In a consent order dated November 9, 2016, the Federal Court ordered the setting aside of a Cabinet order requiring a Chinese investor to divest control of a Canadian business for national security reasons.

The court also remitted the investment back to the Minister of Industry (now the Minister of Innovation, Science and Economic Development) to conduct a “fresh” national security review. The case relates to the acquisition by a Chinese developer of optical networking components, O-Net Communications Holdings Limited (O-Net), of control of ITF Technologies Inc. (ITF), formerly known as Avensys Inc., and its subsidiary, ITF Laboratories Inc. ITF is a Québec company specializing in fibre components, modules, lasers and amplifier systems.

This case represents the first time that a Cabinet decision on national security under the Investment Canada Act has been litigated. As we reported in our August 23, 2016 Insight on Foreign Investment Review, there have only been eight national security reviews since the introduction of a national security review process in 2009, with seven of these resulting in Cabinet orders and one investment being withdrawn.

O-Net’s application for judicial review emphasized the lack of procedural fairness in the national security review process, a criticism that has repeatedly been made by foreign investors and their representatives who say that there is often little disclosure of the Government’s concerns. The highest profile example of this was the rejection on national security grounds of Accelero Capital’s acquisition of Allstream’s national fibre-optic network for telecommunications three years ago under the previous government.

While the Government has not publicly stated why it has agreed to set aside the Cabinet order and undertake a “fresh review” in response to O-Net’s application, it is noteworthy that the Federal Court order on consent follows the Finance Minister’s comment in his Fall Economic Statement (delivered on November 1) that the Government will publish guidance on the national security review process before the end of 2016.


On July 9, 2015, the Cabinet required O-Net to divest its controlling interest in ITF which serves clients in a number of sectors, including defence and security.

According to O-Net’s court filings, O-Net had acquired control of ITF at a bankruptcy auction after no Canadian or North American investor offered to purchase the company. The Minister of Industry initiated a national security review because of concerns that the acquisition could be injurious to national security. The Minister then referred the investment to Cabinet for review, which ultimately rejected the acquisition and ordered O-Net to divest its interest in ITF.

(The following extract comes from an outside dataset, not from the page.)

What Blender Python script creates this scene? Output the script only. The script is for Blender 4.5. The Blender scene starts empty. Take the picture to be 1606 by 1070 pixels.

On August 10, 2015, O-Net filed an application for judicial review of the Cabinet order seeking to have it quashed on several grounds. First, O-Net claimed that its rights to procedural fairness were breached, as the order was made without providing O-Net with any insight or basis for the national security concerns or an opportunity to respond to them. Second, O-Net claimed that the order was unreasonable, as Cabinet failed to take into account relevant considerations, including that:

  • ITF had been under non-Canadian control since 2005;
  • O-Net was a credible investor that could provide ITF with the support it needed to compete in the global marketplace;
  • The investment would not provide O-Net with access to any technologies or products to which it did not previously have access;
  • O-Net is publicly traded on the Hong Kong Stock Exchange and is subject to regulatory oversight;
  • The investment increased ITF’s revenue projections and gave ITF access to a global and diversified customer base;
  • The investment created almost 50 new engineering jobs with an approved pension plan and share grant options; and
  • The order would discourage investment foreign investment in Canada and would jeopardize ITF’s future success and the employment of its staff.

In its application for judicial review, O-Net also requested a complete record of all material and information that was before Cabinet, or should have been considered by Cabinet, with respect to the order. This request was denied on the basis that the “materials are confidences of the Queen’s Privy Council for Canada” and could not be disclosed.

On August 11, 2015, the Attorney General of Canada filed a Notice of Appearance demonstrating the Government’s intent to oppose O-Net’s application. It has taken more than a year for the Federal Court proceeding to end on consent.

Changes to foreign investment review thresholds

In its Fall Economic Statement, the Canadian Government indicated its intent not only to issue guidance on the national security review process but also to raise the review threshold for investments by foreigners in Canada to CA$1 billion in target enterprise value next year – two years ahead of schedule. The review threshold determines which foreign acquisitions of control of Canadian businesses are subject to (generally) pre-closing approval by the Minister of Innovation, Science and Economic Development or (for cultural businesses) the Minister of Canadian Heritage under the Investment Canada Act’s “net benefit to Canada” test.

In addition, as a result of the Canada-European Union Comprehensive Economic and Trade Agreement, the review threshold for investors from the European Union—and from other countries, such as the US, Mexico and Korea, through most-favoured-national (MFN) requirements in trade agreements—will rise to CA$1.5 billion in target enterprise value. The precise timing for implementation of this increase in the review threshold is not clear at this point.